House Members Poised to Freeze Their Pay Again, Prompting an Uncomfortable Discussion
Upcoming vote sparks debate over whether congressional salaries are high enough.
The House is expected to vote Thursday to freeze its own pay for the sixth consecutive year.
Lawmakers are poised to approve a $3.3 billion fiscal 2015 spending bill funding the legislative branch, which includes a provision to freeze congressional salaries at current levels. Rank-and-file members of Congress now receive an annual salary of $174,000; the House Speaker earns $223,500 per year, while the Senate president pro tempore and the majority and minority leaders in both chambers each receive an annual salary of $193,400.

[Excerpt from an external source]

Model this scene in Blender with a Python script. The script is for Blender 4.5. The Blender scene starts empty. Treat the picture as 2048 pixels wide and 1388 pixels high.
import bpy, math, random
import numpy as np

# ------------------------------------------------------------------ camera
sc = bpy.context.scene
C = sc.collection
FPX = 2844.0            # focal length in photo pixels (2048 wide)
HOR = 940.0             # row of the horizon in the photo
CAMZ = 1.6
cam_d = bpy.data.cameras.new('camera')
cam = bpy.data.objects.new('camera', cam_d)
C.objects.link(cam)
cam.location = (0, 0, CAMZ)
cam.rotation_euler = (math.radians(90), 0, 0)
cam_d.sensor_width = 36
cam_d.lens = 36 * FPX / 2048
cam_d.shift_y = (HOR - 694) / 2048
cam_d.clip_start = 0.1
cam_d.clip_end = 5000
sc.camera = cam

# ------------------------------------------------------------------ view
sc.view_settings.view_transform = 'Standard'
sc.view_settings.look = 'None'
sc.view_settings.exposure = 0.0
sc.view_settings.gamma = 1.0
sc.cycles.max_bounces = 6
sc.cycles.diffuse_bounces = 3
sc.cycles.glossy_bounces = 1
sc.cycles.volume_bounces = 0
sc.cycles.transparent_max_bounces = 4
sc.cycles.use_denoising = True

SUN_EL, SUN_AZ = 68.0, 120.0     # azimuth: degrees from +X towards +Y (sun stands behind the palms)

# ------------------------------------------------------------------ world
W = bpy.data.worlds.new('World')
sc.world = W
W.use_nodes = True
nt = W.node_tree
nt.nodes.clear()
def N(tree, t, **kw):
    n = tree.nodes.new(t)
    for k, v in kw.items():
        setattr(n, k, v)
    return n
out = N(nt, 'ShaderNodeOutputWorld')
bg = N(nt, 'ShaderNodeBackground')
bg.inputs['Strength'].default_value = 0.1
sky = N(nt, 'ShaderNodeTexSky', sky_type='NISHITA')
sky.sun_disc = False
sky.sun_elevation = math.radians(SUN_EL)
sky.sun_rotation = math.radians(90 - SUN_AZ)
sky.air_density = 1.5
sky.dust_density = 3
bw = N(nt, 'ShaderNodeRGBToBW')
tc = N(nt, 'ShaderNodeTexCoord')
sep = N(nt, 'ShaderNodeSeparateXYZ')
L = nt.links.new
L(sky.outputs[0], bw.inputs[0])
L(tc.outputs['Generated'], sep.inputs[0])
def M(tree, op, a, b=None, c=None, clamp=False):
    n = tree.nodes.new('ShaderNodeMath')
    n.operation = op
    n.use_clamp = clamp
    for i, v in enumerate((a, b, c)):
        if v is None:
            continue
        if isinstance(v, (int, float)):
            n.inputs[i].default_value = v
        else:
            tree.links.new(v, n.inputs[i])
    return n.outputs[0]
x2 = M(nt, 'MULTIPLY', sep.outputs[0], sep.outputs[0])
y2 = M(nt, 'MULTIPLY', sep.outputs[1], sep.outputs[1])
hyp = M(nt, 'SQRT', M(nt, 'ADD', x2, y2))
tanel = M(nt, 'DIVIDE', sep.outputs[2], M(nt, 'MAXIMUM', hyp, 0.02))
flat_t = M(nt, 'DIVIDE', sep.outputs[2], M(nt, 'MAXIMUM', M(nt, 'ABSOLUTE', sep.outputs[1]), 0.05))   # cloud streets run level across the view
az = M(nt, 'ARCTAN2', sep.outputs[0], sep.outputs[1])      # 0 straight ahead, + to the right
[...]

Members of Congress would have received a $2,800 increase in their pay next year according to cost-of-living adjustments.
While this is not the first time lawmakers have denied themselves a pay raise – in fact over the last 20 years, Congress has frozen its pay 11 times – this year marks the first time a congressional pay freeze provision has been inserted into the legislative branch spending bill. It’s a sign that the practice could become obligatory, which retiring Rep. Jim Moran, D-Va., finds troubling.
“It sets a precedent. It sets a precedent that is going to be very difficult to reverse,” Moran said in floor remarks Wednesday. “I don’t think either party is going to take it upon themselves to try and change this … so I suspect five, 10, 15 years from now, it’s still going to be the same.”
Moran unsuccessfully offered an amendment to the spending bill during the committee process which would have provided lawmakers who live 50 miles outside of Washington with a $25 housing stipend for every day Congress was in session. It would have applied to future Congresses since sitting lawmakers are prohibited from changing their own pay while in office. Moran, a 23-year House veteran who lives in Northern Virginia just 10 miles outside of Washington, D.C., is retiring from Congress at the end of this year.
The Virginia Democrat is worried that the high cost of housing in D.C., coupled with stagnant congressional salaries, will result in a Congress made up entirely of two classes: the short-timers and the independently wealthy. Moran said young people with families, mortgages and student loan debt, for example – individuals who can relate to the majority of Americans and their financial struggles -- will be deterred from serving in Congress because they can’t afford to.
“It’s about the composition of this Congress, this institution in the future, and that’s why it’s important,” Moran said. “I know it’s not going to be popular among our constituents; when the word got out…we got hundreds of calls, all of them negative, most of them profane,” he noted. “But that doesn’t mean that it’s an issue that should not be discussed on the House floor.”
Talk of increasing lawmakers’ pay has become especially politically sensitive over the last few years because of belt-tightening across government; the three-year pay freeze on federal civilian employees, which ended this year; and the epic legislative battles that have tarnished the reputations of both parties in the eyes of the public, culminating in a 16-day government shutdown in October 2013. Moran did not seek a roll call vote on his amendment during the Appropriations Committee vote a few weeks ago, sparing his colleagues from having to go on the record with their positions.
Still, Moran’s colleagues gave him credit for staking out an unpopular position. Rep. Tom Cole, R-Okla., chairman of the House Appropriations Subcommittee on the Legislative Branch, praised Moran for making “a very important point,” noting that he shares the Democrat’s concerns “about the long-term character of the body.” But Cole also said Congress has to lead by example when it comes to fiscal discipline. “As long as we are preaching fiscal austerity, we ought to practice a little fiscal austerity,” the Republican said on the floor Wednesday.
Rep. Alcee Hastings, D-Fla., said several members of the House live in their offices because they can’t afford housing in Washington on their current salary. “I don’t think that that’s right,” Hastings said. “And I think the public needs to know that [some members are living in their offices].”
As of March 2014, the average monthly rent for an apartment within 10 miles of Washington was $1,824, according to RentJungle.com, an online housing search engine. The average rent for a one-bedroom in Washington was $1,692 a month in March, while the average cost of a two-bedroom was $2,070, according to the site.